MARCELO MITERHOF, Economista do BNDES

“Ok, podemos discutir tarifa zero. Mas é preciso saber quem é que vai pagar esta conta. É muito dinheiro e o estado não tem para bancar isso. Se a passagem tivesse preço módico de R$ 1 , seria preciso desembolsar uns R$ 8 bilhões por ano para bancar o serviço, isso sem nenhuma melhoria na oferta das conduções. Hoje, o sistema na região metropolitana do Rio custa cerca de R$ 13 bilhões. Outra coisa, não é verdade que o usuário paga toda a tarifa. O governo do estado já deu subsídios de R$ 1,2 bilhão desde 2010 com o Bilhete Único”.

WALDIR PERES, Ag. Metropolitana de Transportes

“Já há um avanço na discussão. Já é consenso que não se paga investimento só com tarifa, mas precisamos avançar para que o subsídio não seja só à infraestrutura, mas também para a operação. Não precisa ser tarifa zero,mas precisamos sair do modelo em que só o usuário paga o transporte. Não tem como fugir de que o usuário do carro particular pague parte desse custo. Só em São Paulo, os automóveis são responsáveis por encarecer as tarifas dos ônibus em 25%, por causa dos engarrafamentos”.

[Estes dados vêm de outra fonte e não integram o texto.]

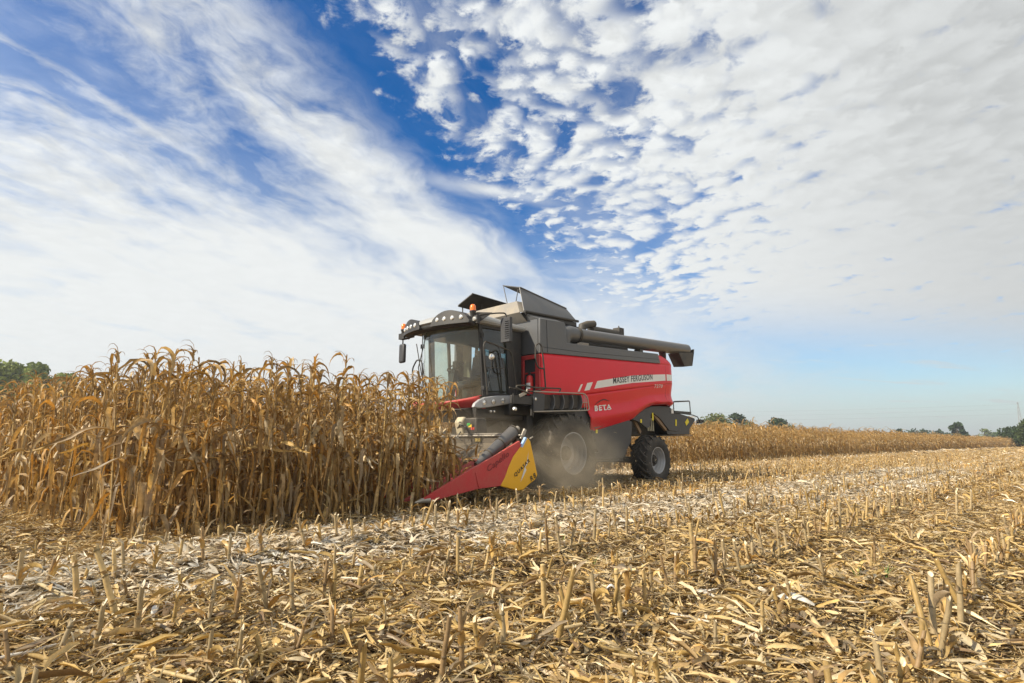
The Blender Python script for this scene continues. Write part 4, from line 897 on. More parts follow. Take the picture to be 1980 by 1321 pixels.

CARLOS CARVALHO, Economista do Ipea

“Os números não são transparentes. A gente não engole mais esta história do governo dizer que não tem dinheiro. Hoje em dia esta conta já esta sendo paga pelo pobre. Isso é uma decisão política. Beneficia uns e prejudica outros. É possível mudar este modelo. Transporte é um serviço público. Alguém pode imaginar que o contribuinte pague por cada vez que o gari retire o lixo? Claro que não. Existe um custo único pago pelo governo. Por que não fazemos isso com os ônibus, metrô e trens também?”

GABRIEL SIQUEIRA, Movimento FLCAP

“É preciso tomar cuidado para que esta questão do custo da tarifa não seja usada politicamente. Isso só vai prejudicar o sistema de transporte. As decisões devem ser tomadas depois que forem realizados estudos que garantam a segurança das análises. E isso já está sendo feito. Até o final deste ano vamos apresentar o Plano Diretor de Transportes Urbanos do Rio de Janeiro (PDTU), que vai fazer um raio x do sistema. Ele vai mostrar qual a demanda exata e quanto custa a operação de todo o sistema de transportes”.